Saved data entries
++++++++

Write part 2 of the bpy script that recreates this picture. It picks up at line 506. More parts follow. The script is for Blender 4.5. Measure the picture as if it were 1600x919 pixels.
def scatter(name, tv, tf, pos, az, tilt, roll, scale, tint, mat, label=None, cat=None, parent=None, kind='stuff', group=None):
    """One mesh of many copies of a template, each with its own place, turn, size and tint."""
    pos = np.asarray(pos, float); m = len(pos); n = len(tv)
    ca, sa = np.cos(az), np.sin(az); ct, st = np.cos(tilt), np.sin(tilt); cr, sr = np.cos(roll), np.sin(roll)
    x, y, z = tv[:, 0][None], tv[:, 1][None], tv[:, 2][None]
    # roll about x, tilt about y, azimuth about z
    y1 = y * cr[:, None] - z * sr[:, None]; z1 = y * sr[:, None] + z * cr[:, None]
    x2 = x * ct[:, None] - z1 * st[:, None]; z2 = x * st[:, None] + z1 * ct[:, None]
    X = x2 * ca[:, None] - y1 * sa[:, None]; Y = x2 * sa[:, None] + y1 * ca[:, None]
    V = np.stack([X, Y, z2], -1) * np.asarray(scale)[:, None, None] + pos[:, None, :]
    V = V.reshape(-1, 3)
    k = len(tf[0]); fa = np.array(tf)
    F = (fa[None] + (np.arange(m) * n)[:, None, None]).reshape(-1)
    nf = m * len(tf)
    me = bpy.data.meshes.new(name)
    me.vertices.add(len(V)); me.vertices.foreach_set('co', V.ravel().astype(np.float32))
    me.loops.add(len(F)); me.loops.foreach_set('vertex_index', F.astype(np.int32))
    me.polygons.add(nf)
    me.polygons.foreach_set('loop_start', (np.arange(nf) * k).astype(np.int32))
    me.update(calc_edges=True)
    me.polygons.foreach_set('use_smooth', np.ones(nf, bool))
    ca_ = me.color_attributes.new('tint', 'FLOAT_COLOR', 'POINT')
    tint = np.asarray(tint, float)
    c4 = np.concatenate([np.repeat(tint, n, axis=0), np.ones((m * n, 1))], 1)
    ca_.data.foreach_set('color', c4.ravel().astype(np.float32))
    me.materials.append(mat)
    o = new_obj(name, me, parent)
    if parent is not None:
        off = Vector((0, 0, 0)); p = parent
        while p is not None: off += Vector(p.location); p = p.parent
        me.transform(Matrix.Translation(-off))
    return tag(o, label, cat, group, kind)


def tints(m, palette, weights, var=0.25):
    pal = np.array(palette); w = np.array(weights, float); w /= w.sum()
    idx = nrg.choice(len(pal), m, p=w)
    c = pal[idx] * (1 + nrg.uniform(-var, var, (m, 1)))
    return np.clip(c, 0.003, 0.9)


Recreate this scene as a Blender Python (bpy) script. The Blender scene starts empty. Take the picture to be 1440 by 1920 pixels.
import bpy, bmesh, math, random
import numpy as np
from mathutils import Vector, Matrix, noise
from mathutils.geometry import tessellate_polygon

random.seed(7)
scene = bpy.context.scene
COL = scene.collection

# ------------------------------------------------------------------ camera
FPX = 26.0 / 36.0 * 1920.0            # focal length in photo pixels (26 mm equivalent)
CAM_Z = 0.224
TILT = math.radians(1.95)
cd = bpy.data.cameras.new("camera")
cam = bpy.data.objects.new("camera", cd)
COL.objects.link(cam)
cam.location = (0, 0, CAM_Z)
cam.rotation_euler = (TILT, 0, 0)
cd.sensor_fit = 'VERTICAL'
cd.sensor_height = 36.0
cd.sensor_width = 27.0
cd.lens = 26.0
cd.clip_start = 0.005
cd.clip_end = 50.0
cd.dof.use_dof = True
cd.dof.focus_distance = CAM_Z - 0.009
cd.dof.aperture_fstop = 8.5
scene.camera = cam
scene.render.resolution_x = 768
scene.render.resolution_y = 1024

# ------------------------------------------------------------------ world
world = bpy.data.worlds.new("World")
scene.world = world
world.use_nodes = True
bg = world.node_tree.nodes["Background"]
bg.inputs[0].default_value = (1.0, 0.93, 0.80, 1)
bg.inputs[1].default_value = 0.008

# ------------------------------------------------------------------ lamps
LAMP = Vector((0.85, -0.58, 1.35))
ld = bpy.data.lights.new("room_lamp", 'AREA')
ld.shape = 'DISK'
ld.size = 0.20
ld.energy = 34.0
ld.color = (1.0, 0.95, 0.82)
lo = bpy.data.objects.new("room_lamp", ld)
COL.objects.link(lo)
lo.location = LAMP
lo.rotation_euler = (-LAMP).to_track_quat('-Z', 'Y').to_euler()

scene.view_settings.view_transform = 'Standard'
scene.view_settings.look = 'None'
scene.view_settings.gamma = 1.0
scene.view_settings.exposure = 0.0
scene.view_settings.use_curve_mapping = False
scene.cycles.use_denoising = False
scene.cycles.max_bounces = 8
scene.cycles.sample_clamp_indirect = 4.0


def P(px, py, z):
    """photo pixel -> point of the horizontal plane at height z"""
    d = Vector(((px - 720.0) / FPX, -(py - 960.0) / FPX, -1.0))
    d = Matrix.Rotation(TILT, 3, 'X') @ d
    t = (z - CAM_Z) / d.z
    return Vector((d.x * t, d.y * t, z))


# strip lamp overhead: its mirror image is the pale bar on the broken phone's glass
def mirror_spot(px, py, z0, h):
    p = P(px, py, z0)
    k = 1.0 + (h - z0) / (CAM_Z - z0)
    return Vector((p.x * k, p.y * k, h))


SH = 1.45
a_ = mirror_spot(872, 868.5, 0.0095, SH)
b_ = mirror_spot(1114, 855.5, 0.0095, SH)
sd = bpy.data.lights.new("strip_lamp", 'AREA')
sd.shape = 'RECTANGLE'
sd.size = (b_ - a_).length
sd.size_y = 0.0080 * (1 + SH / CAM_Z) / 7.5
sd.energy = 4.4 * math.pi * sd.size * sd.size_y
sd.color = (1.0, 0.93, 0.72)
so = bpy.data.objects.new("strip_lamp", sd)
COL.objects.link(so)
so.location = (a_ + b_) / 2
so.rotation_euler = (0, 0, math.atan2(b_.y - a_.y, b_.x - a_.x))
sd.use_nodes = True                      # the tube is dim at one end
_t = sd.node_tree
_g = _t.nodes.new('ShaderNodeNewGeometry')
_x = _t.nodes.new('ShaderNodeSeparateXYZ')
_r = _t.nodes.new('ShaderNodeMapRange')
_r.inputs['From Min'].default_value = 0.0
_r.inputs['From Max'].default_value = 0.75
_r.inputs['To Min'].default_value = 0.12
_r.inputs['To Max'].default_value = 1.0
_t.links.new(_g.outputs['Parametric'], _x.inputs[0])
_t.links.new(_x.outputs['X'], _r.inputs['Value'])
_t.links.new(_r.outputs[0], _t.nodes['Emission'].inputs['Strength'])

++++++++

Type out the full listing again, exactly as given.

TASK OUTPUT:
Write part 2 of the bpy script that recreates this picture. It picks up at line 506. More parts follow. The script is for Blender 4.5. Measure the picture as if it were 1600x919 pixels.
def scatter(name, tv, tf, pos, az, tilt, roll, scale, tint, mat, label=None, cat=None, parent=None, kind='stuff', group=None):
    """One mesh of many copies of a template, each with its own place, turn, size and tint."""
    pos = np.asarray(pos, float); m = len(pos); n = len(tv)
    ca, sa = np.cos(az), np.sin(az); ct, st = np.cos(tilt), np.sin(tilt); cr, sr = np.cos(roll), np.sin(roll)
    x, y, z = tv[:, 0][None], tv[:, 1][None], tv[:, 2][None]
    # roll about x, tilt about y, azimuth about z
    y1 = y * cr[:, None] - z * sr[:, None]; z1 = y * sr[:, None] + z * cr[:, None]
    x2 = x * ct[:, None] - z1 * st[:, None]; z2 = x * st[:, None] + z1 * ct[:, None]
    X = x2 * ca[:, None] - y1 * sa[:, None]; Y = x2 * sa[:, None] + y1 * ca[:, None]
    V = np.stack([X, Y, z2], -1) * np.asarray(scale)[:, None, None] + pos[:, None, :]
    V = V.reshape(-1, 3)
    k = len(tf[0]); fa = np.array(tf)
    F = (fa[None] + (np.arange(m) * n)[:, None, None]).reshape(-1)
    nf = m * len(tf)
    me = bpy.data.meshes.new(name)
    me.vertices.add(len(V)); me.vertices.foreach_set('co', V.ravel().astype(np.float32))
    me.loops.add(len(F)); me.loops.foreach_set('vertex_index', F.astype(np.int32))
    me.polygons.add(nf)
    me.polygons.foreach_set('loop_start', (np.arange(nf) * k).astype(np.int32))
    me.update(calc_edges=True)
    me.polygons.foreach_set('use_smooth', np.ones(nf, bool))
    ca_ = me.color_attributes.new('tint', 'FLOAT_COLOR', 'POINT')
    tint = np.asarray(tint, float)
    c4 = np.concatenate([np.repeat(tint, n, axis=0), np.ones((m * n, 1))], 1)
    ca_.data.foreach_set('color', c4.ravel().astype(np.float32))
    me.materials.append(mat)
    o = new_obj(name, me, parent)
    if parent is not None:
        off = Vector((0, 0, 0)); p = parent
        while p is not None: off += Vector(p.location); p = p.parent
        me.transform(Matrix.Translation(-off))
    return tag(o, label, cat, group, kind)


def tints(m, palette, weights, var=0.25):
    pal = np.array(palette); w = np.array(weights, float); w /= w.sum()
    idx = nrg.choice(len(pal), m, p=w)
    c = pal[idx] * (1 + nrg.uniform(-var, var, (m, 1)))
    return np.clip(c, 0.003, 0.9)


Recreate this scene as a Blender Python (bpy) script. The Blender scene starts empty. Take the picture to be 1440 by 1920 pixels.
import bpy, bmesh, math, random
import numpy as np
from mathutils import Vector, Matrix, noise
from mathutils.geometry import tessellate_polygon

random.seed(7)
scene = bpy.context.scene
COL = scene.collection

# ------------------------------------------------------------------ camera
FPX = 26.0 / 36.0 * 1920.0            # focal length in photo pixels (26 mm equivalent)
CAM_Z = 0.224
TILT = math.radians(1.95)
cd = bpy.data.cameras.new("camera")
cam = bpy.data.objects.new("camera", cd)
COL.objects.link(cam)
cam.location = (0, 0, CAM_Z)
cam.rotation_euler = (TILT, 0, 0)
cd.sensor_fit = 'VERTICAL'
cd.sensor_height = 36.0
cd.sensor_width = 27.0
cd.lens = 26.0
cd.clip_start = 0.005
cd.clip_end = 50.0
cd.dof.use_dof = True
cd.dof.focus_distance = CAM_Z - 0.009
cd.dof.aperture_fstop = 8.5
scene.camera = cam
scene.render.resolution_x = 768
scene.render.resolution_y = 1024

# ------------------------------------------------------------------ world
world = bpy.data.worlds.new("World")
scene.world = world
world.use_nodes = True
bg = world.node_tree.nodes["Background"]
bg.inputs[0].default_value = (1.0, 0.93, 0.80, 1)
bg.inputs[1].default_value = 0.008

# ------------------------------------------------------------------ lamps
LAMP = Vector((0.85, -0.58, 1.35))
ld = bpy.data.lights.new("room_lamp", 'AREA')
ld.shape = 'DISK'
ld.size = 0.20
ld.energy = 34.0
ld.color = (1.0, 0.95, 0.82)
lo = bpy.data.objects.new("room_lamp", ld)
COL.objects.link(lo)
lo.location = LAMP
lo.rotation_euler = (-LAMP).to_track_quat('-Z', 'Y').to_euler()

scene.view_settings.view_transform = 'Standard'
scene.view_settings.look = 'None'
scene.view_settings.gamma = 1.0
scene.view_settings.exposure = 0.0
scene.view_settings.use_curve_mapping = False
scene.cycles.use_denoising = False
scene.cycles.max_bounces = 8
scene.cycles.sample_clamp_indirect = 4.0


def P(px, py, z):
    """photo pixel -> point of the horizontal plane at height z"""
    d = Vector(((px - 720.0) / FPX, -(py - 960.0) / FPX, -1.0))
    d = Matrix.Rotation(TILT, 3, 'X') @ d
    t = (z - CAM_Z) / d.z
    return Vector((d.x * t, d.y * t, z))


# strip lamp overhead: its mirror image is the pale bar on the broken phone's glass
def mirror_spot(px, py, z0, h):
    p = P(px, py, z0)
    k = 1.0 + (h - z0) / (CAM_Z - z0)
    return Vector((p.x * k, p.y * k, h))


SH = 1.45
a_ = mirror_spot(872, 868.5, 0.0095, SH)
b_ = mirror_spot(1114, 855.5, 0.0095, SH)
sd = bpy.data.lights.new("strip_lamp", 'AREA')
sd.shape = 'RECTANGLE'
sd.size = (b_ - a_).length
sd.size_y = 0.0080 * (1 + SH / CAM_Z) / 7.5
sd.energy = 4.4 * math.pi * sd.size * sd.size_y
sd.color = (1.0, 0.93, 0.72)
so = bpy.data.objects.new("strip_lamp", sd)
COL.objects.link(so)
so.location = (a_ + b_) / 2
so.rotation_euler = (0, 0, math.atan2(b_.y - a_.y, b_.x - a_.x))
sd.use_nodes = True                      # the tube is dim at one end
_t = sd.node_tree
_g = _t.nodes.new('ShaderNodeNewGeometry')
_x = _t.nodes.new('ShaderNodeSeparateXYZ')
_r = _t.nodes.new('ShaderNodeMapRange')
_r.inputs['From Min'].default_value = 0.0
_r.inputs['From Max'].default_value = 0.75
_r.inputs['To Min'].default_value = 0.12
_r.inputs['To Max'].default_value = 1.0
_t.links.new(_g.outputs['Parametric'], _x.inputs[0])
_t.links.new(_x.outputs['X'], _r.inputs['Value'])
_t.links.new(_r.outputs[0], _t.nodes['Emission'].inputs['Strength'])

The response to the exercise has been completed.